Leopold Mozart
Categories: 1719 births | 1787 deaths | Classical era composers
Johann Georg Leopold Mozart (November 14, 1719 – May 28, 1787) was a composer, music teacher and violinist. He was born in the city of Augsburg (today Germany), and was legally a citizen of the Diocese of Salzburg, but spent a lot of time in Vienna, Austria, (all within the Holy Roman Empire of Germany). He is best known today for being the father and teacher of Wolfgang Amadeus Mozart, but was a well-known figure himself in his own time.
Leopold Mozart was the son of a bookbinder. He studied theology at Salzburg University, but was more interested in music, becoming a violinist and valet to one of the university's canons, Count Thurn und Taxis, in 1740. In 1747 he married Anna Maria Pertl, who bore him seven children, although only two of them survived: Maria Anna Wallburga Ignatia (called "Nannerl") and Wolfgang Amadeus. In 1756, the same year as Wolfgang Amadeus' birth, Leopold wrote his Versuch einer gründlichen Violinschule, a comprehensive treatise on violin playing. Today it is one of the main sources on performance practice in the 18th century, along with Johann Joachim Quantz's Versuch einer Anweisung die Flöte traversière zu spielen (on flute playing) and Carl Philipp Emanuel Bach's Versuch über die wahre Art das Clavier zu spielen (on keyboard playing). He devoted much of his later life to developing and supporting the talents of his two surviving children, at the expense of his own work.
Leopold Mozart's music is inevitably overshadowed by the work of his son Wolfgang, but his Cassation in G for Orchestra and Toys (Toy Symphony), once attributed to Joseph Haydn, remains popular, and a number of symphonies and other works also survive. He was much concerned with a naturalistic feel to his compositions, his Jagdsinfonie (or Sinfonia da Caccia for 4 horns and Strings) calls for dogs and shotguns, and his Bauernhochzeit (Peasant Wedding) includes bagpipes, hurdy-gurdy, a dulcimer, whoops and whistles (ad. lib.), and pistol shots.
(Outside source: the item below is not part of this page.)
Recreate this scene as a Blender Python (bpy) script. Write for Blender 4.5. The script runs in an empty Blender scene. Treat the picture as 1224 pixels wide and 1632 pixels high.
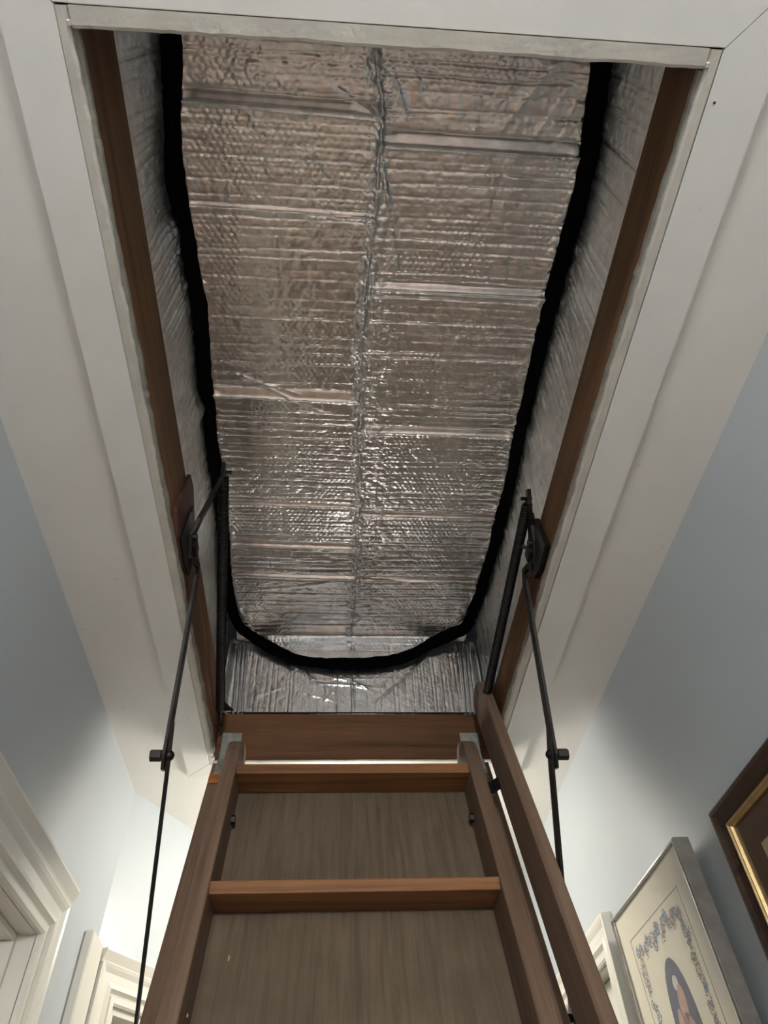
import bpy, bmesh, math, random
import numpy as np
from mathutils import Vector, Matrix

S = bpy.context.scene
COL = S.collection
random.seed(7)
rng = np.random.default_rng(11)

# ------------------------------------------------------------------ camera
cam_d = bpy.data.cameras.new('camera')
cam = bpy.data.objects.new('camera', cam_d); COL.objects.link(cam)
cam_d.sensor_fit = 'VERTICAL'; cam_d.sensor_height = 24.0
cam_d.lens = 1085.0 / 1632.0 * 24.0
cam_d.clip_start = 0.02
CR = Matrix(((0.9976, 0.0207, 0.0666), (-0.0591, 0.7602, 0.6470), (-0.0372, -0.6494, 0.7595)))   # world <- camera (x right, y down, z forward)
right, down, fwd = CR.col[0].normalized(), CR.col[1].normalized(), CR.col[2].normalized()
m = Matrix((right, -down, -fwd)).transposed().to_4x4()
m.translation = (0, 0, 1.63)
cam.matrix_world = m
S.camera = cam

# ------------------------------------------------------------------ world, exposure
w = bpy.data.worlds.new('world'); S.world = w; w.use_nodes = True
w.node_tree.nodes['Background'].inputs[0].default_value = (0.02, 0.022, 0.025, 1)
w.node_tree.nodes['Background'].inputs[1].default_value = 0.2
vs = S.view_settings
vs.view_transform = 'Standard'; vs.look = 'None'; vs.gamma = 1.0; vs.use_curve_mapping = False
vs.exposure = 0.88
LAMP_NEAR = 182.0       # strength of the globe behind the camera
LAMP_FAR = 18.5        # strength of the globe behind the hatch panel
LAMP_NEAR_POS = (0.05, -1.65, 2.18)
LAMP_FAR_POS = (0.06, 1.69, 2.30)

# ------------------------------------------------------------------ materials
def new_mat(name):
    mt = bpy.data.materials.new(name); mt.use_nodes = True
    nt = mt.node_tree
    return mt, nt, nt.nodes['Principled BSDF']

def coords(nt, scale=(1, 1, 1), rot=(0, 0, 0)):
    tc = nt.nodes.new('ShaderNodeTexCoord'); mp = nt.nodes.new('ShaderNodeMapping')
    mp.inputs['Scale'].default_value = scale; mp.inputs['Rotation'].default_value = rot
    nt.links.new(tc.outputs['Object'], mp.inputs['Vector'])
    return mp.outputs['Vector']

def noise(nt, vec, scale, detail=4, rough=0.55, dist=0.0):
    n = nt.nodes.new('ShaderNodeTexNoise')
    n.inputs['Scale'].default_value = scale; n.inputs['Detail'].default_value = detail
    n.inputs['Roughness'].default_value = rough; n.inputs['Distortion'].default_value = dist
    nt.links.new(vec, n.inputs['Vector']); return n.outputs['Fac']

def ramp(nt, fac, stops):
    r = nt.nodes.new('ShaderNodeValToRGB'); e = r.color_ramp.elements
    e[0].position, e[0].color = stops[0][0], (*stops[0][1], 1)
    e[1].position, e[1].color = stops[-1][0], (*stops[-1][1], 1)
    for p, c in stops[1:-1]:
        k = e.new(p); k.color = (*c, 1)
    nt.links.new(fac, r.inputs['Fac']); return r.outputs['Color']

def mix(nt, a, b, fac, mode='MIX'):
    mx = nt.nodes.new('ShaderNodeMix'); mx.data_type = 'RGBA'; mx.blend_type = mode
    for sock, v in ((mx.inputs[6], a), (mx.inputs[7], b)):
        if isinstance(v, tuple): sock.default_value = (*v, 1)
        else: nt.links.new(v, sock)
    if isinstance(fac, float): mx.inputs[0].default_value = fac
    else: nt.links.new(fac, mx.inputs[0])
    return mx.outputs[2]

def bump(nt, bsdf, h, strength=0.3, dist=0.002):
    b = nt.nodes.new('ShaderNodeBump'); b.inputs['Strength'].default_value = strength
    b.inputs['Distance'].default_value = dist
    nt.links.new(h, b.inputs['Height']); nt.links.new(b.outputs['Normal'], bsdf.inputs['Normal'])

def srgb(r, g, b):
    f = lambda v: (v / 255 / 12.92) if v / 255 <= 0.04045 else ((v / 255 + 0.055) / 1.055) ** 2.4
    return (f(r), f(g), f(b))

def paint(name, col, rough=0.45, wob=0.03, bumps=0.12, bscale=160, coarse=6, marks=0.0):
    mt, nt, b = new_mat(name)
    v = coords(nt)
    n1 = noise(nt, v, coarse, 5, 0.6)
    dark = tuple(c * (1 - 3 * wob) for c in col); light = tuple(min(1, c * (1 + wob)) for c in col)
    c = ramp(nt, n1, [(0.3, dark), (0.7, light)])
    if marks:
        n2 = noise(nt, v, 38, 3, 0.5)
        f = ramp(nt, n2, [(0.70, (0, 0, 0)), (0.78, (marks,) * 3)])
        c = mix(nt, c, tuple(x * 0.55 for x in col), f)
    nt.links.new(c, b.inputs['Base Color'])
    b.inputs['Roughness'].default_value = rough
    bump(nt, b, noise(nt, v, bscale, 3, 0.5), bumps, 0.0012)
    return mt

def wood(name, dark, mid, light, axis='Y', rot=(0, 0, 0), rough=0.55, grain=26, knots=0.35, along=1.1, bmp=0.25, worn=None):
    mt, nt, b = new_mat(name)
    sc = {'X': (along, grain, grain), 'Y': (grain, along, grain), 'Z': (grain, grain, along)}[axis]
    tc = nt.nodes.new('ShaderNodeTexCoord')
    m1 = nt.nodes.new('ShaderNodeMapping'); m1.inputs['Rotation'].default_value = rot
    m2 = nt.nodes.new('ShaderNodeMapping'); m2.inputs['Scale'].default_value = sc
    nt.links.new(tc.outputs['Object'], m1.inputs['Vector']); nt.links.new(m1.outputs['Vector'], m2.inputs['Vector'])
    v = m2.outputs['Vector']
    g1 = noise(nt, v, 1.0, 6, 0.65, 0.6)
    g2 = noise(nt, v, 5.0, 4, 0.6, 0.2)
    c = ramp(nt, g1, [(0.28, dark), (0.5, mid), (0.74, light)])
    c = mix(nt, c, dark, ramp(nt, g2, [(0.52, (0, 0, 0)), (0.75, (knots,) * 3)]))
    blot = noise(nt, m1.outputs['Vector'], 5.0, 5, 0.6)
    c = mix(nt, c, tuple(x * 0.55 for x in mid), ramp(nt, blot, [(0.45, (0, 0, 0)), (0.75, (0.6,) * 3)]))
    if worn:
        wn = noise(nt, v, 0.7, 6, 0.7, 1.0)
        c = mix(nt, c, worn, ramp(nt, wn, [(0.6, (0, 0, 0)), (0.72, (0.55,) * 3)]))
    nt.links.new(c, b.inputs['Base Color'])
    b.inputs['Roughness'].default_value = rough; b.inputs['Specular IOR Level'].default_value = 0.3
    bump(nt, b, g2, bmp, 0.0015)
    return mt

A_DEG = 66.6
PR = (math.radians(90 - A_DEG), 0, 0)      # turns the ladder's slope upright so that the grain runs along it
M = {}
M['ceiling'] = paint('ceiling_paint', srgb(236, 233, 226), 0.5, 0.015, 0.10, 120, 4, 0.25)
M['trim'] = paint('trim_paint', srgb(234, 232, 226), 0.42, 0.02, 0.16, 90, 7, 0.35)
M['wall'] = paint('wall_paint', srgb(186, 193, 197), 0.36, 0.012, 0.16, 230, 3)
M['door_trim'] = paint('door_trim_paint', srgb(222, 219, 208), 0.33, 0.015, 0.05, 60, 5)
M['strip'] = paint('old_edge_paint', srgb(206, 201, 190), 0.6, 0.05, 0.6, 140, 18, 0.5)
M['plaster_edge'] = paint('plaster_edge', srgb(150, 145, 134), 0.85, 0.10, 0.9, 200, 30)
M['floor'] = wood('floor_wood', srgb(196, 164, 142), srgb(218, 190, 170), srgb(226, 202, 184), 'Y', grain=14, rough=0.4, knots=0.2)
M['frame_wood'] = wood('hatch_frame_wood', srgb(64, 42, 24), srgb(116, 80, 50), srgb(138, 100, 66), 'Y', grain=34, knots=0.5, rough=0.6, worn=srgb(84, 58, 38))
M['beam_wood'] = wood('beam_wood', srgb(54, 36, 22), srgb(104, 72, 46), srgb(124, 86, 56), 'X', grain=30, knots=0.6, rough=0.6, worn=srgb(66, 44, 28))
M['ladder_wood'] = wood('ladder_wood', srgb(80, 62, 50), srgb(122, 99, 82), srgb(140, 116, 96), 'Z', PR, grain=34, knots=0.35, worn=srgb(136, 112, 92))
M['rail_wood'] = wood('rail_wood', srgb(82, 64, 52), srgb(122, 99, 82), srgb(138, 114, 94), 'Z', PR, grain=30, knots=0.3, worn=srgb(134, 98, 64))
M['tread_wood'] = wood('tread_wood', srgb(84, 54, 32), srgb(144, 98, 60), srgb(166, 116, 76), 'X', grain=34, knots=0.4, worn=srgb(84, 58, 42))
M['ply'] = wood('panel_plywood', srgb(94, 80, 66), srgb(114, 99, 82), srgb(126, 110, 92), 'Z', PR, grain=85, along=4.0, knots=0.28, rough=0.7, bmp=0.2, worn=srgb(98, 80, 64))
M['fresh_wood'] = wood('fresh_cut_wood', srgb(140, 84, 46), srgb(176, 112, 66), srgb(190, 128, 80), 'X', grain=40, knots=0.2)
M['pad_wood'] = wood('pad_wood', srgb(52, 30, 24), srgb(84, 52, 42), srgb(98, 64, 50), 'Y', grain=30)

def metal(name, col, rough, metallic=1.0, rust=None):
    mt, nt, b = new_mat(name); v = coords(nt)
    n = noise(nt, v, 60, 4)
    c = ramp(nt, n, [(0.35, tuple(x * 0.8 for x in col)), (0.65, col)])
    if rust: c = mix(nt, c, rust, ramp(nt, noise(nt, v, 25, 5), [(0.55, (0, 0, 0)), (0.75, (0.7,) * 3)]))
    nt.links.new(c, b.inputs['Base Color'])
    b.inputs['Roughness'].default_value = rough; b.inputs['Metallic'].default_value = metallic
    bump(nt, b, n, 0.1, 0.001)
    return mt
M['foil'] = metal('foil', srgb(240, 240, 240), 0.30); M['foil_flat'] = metal('foil_tape', srgb(205, 207, 208), 0.24)
M['foil_side'] = metal('foil_side', srgb(242, 242, 241), 0.34)
M['black_steel'] = metal('black_steel', srgb(44, 43, 42), 0.42, 0.75, srgb(58, 46, 38))
M['spring_steel'] = metal('spring_steel', srgb(60, 59, 58), 0.4, 0.8)
M['zinc'] = metal('zinc_hinge', srgb(168, 172, 166), 0.5, 0.45, srgb(120, 110, 96))
M['silver'] = metal('silver_frame', srgb(200, 198, 192), 0.28)
M['gold'] = metal('gold_lip', srgb(204, 178, 130), 0.4)
M['pewter'] = metal('pewter_side', srgb(142, 136, 130), 0.45, 0.8, srgb(112, 100, 92))
def plain(name, col, rough=0.6, wob=0.05, scale=40):
    mt, nt, b = new_mat(name); v = coords(nt)
    c = ramp(nt, noise(nt, v, scale, 3), [(0.3, tuple(x * (1 - 2 * wob) for x in col)), (0.7, col)])
    nt.links.new(c, b.inputs['Base Color']); b.inputs['Roughness'].default_value = rough
    return mt
M['zip'] = plain('black_zip', srgb(14, 14, 15), 0.95); M['zip'].node_tree.nodes['Principled BSDF'].inputs['Specular IOR Level'].default_value = 0.05
M['black_rubber'] = plain('black_foam', srgb(18, 17, 17), 0.9)
M['paper'] = plain('cream_paper', srgb(238, 230, 208), 0.8, 0.02); M['ink'] = plain('mat_line_ink', srgb(150, 136, 108), 0.8)
M['blue'] = plain('ink_blue', srgb(122, 140, 184), 0.8); M['rose'] = plain('ink_rose', srgb(196, 154, 126), 0.8)
M['green'] = plain('ink_green', srgb(138, 156, 142), 0.8); M['sepia'] = plain('ink_sepia', srgb(150, 128, 104), 0.8)
M['oval'] = plain('oval_dark', srgb(98, 96, 112), 0.8, 0.1, 60); M['skin'] = plain('oval_flesh', srgb(206, 170, 150), 0.8, 0.1, 60)
M['skin2'] = plain('oval_flesh_deep', srgb(184, 146, 134), 0.8, 0.1, 60); M['white_ink'] = plain('oval_white', srgb(226, 222, 214), 0.8)
M['brown_frame'] = wood('brown_frame_wood', srgb(40, 28, 22), srgb(66, 50, 42), srgb(78, 60, 50), 'Y', grain=50, rough=0.3)
M['brown_mat'] = plain('brown_mat', srgb(92, 72, 56), 0.85); M['beige_print'] = plain('beige_print', srgb(196, 170, 138), 0.8, 0.05, 20)
M['splinter'] = plain('pale_splinter', srgb(196, 178, 150), 0.8)
def glass_mat():
    mt, nt, b = new_mat('picture_glass'); out = nt.nodes['Material Output']
    tr = nt.nodes.new('ShaderNodeBsdfTransparent'); gl = nt.nodes.new('ShaderNodeBsdfGlossy'); gl.inputs['Roughness'].default_value = 0.02
    fr = nt.nodes.new('ShaderNodeFresnel'); fr.inputs['IOR'].default_value = 1.55
    mx = nt.nodes.new('ShaderNodeMixShader')
    ge = nt.nodes.new('ShaderNodeNewGeometry'); sb = nt.nodes.new('ShaderNodeMath'); sb.operation = 'SUBTRACT'; sb.inputs[0].default_value = 1.0; sb.use_clamp = True
    ml = nt.nodes.new('ShaderNodeMath'); ml.operation = 'MULTIPLY'       # reflect at the front face of the pane only
    nt.links.new(ge.outputs['Backfacing'], sb.inputs[1]); nt.links.new(fr.outputs[0], ml.inputs[0]); nt.links.new(sb.outputs[0], ml.inputs[1])
    nt.links.new(ml.outputs[0], mx.inputs[0]); nt.links.new(tr.outputs[0], mx.inputs[1]); nt.links.new(gl.outputs[0], mx.inputs[2])
    nt.links.new(mx.outputs[0], out.inputs['Surface']); return mt
M['glass'] = glass_mat()
def emit(name, col, st):
    mt, nt, b = new_mat(name)
    b.inputs['Base Color'].default_value = (*col, 1); b.inputs['Emission Color'].default_value = (*col, 1)
    b.inputs['Emission Strength'].default_value = st; return mt
M['globe_near'] = emit('globe_glow_near', (1.0, 0.98, 0.96), LAMP_NEAR); M['globe_far'] = emit('globe_glow_far', (1.0, 0.95, 0.86), LAMP_FAR)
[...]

His oeuvre was extensive and but it is hard to establish either the scope or the quality of it; much is lost and it is not known how representative the surviving works are of his overall output. Some of his work was erroneously attributed to Wolfgang and some pieces attributed to Leopold were subsequently being show to be the work of Wofgang. Much of what survives is light music but some more significant work survives including his Sacrament Litany in D (1762) and three piano sonatas, all published in his lifetime.
Leopold Mozart died on May 28, 1787, in Salzburg.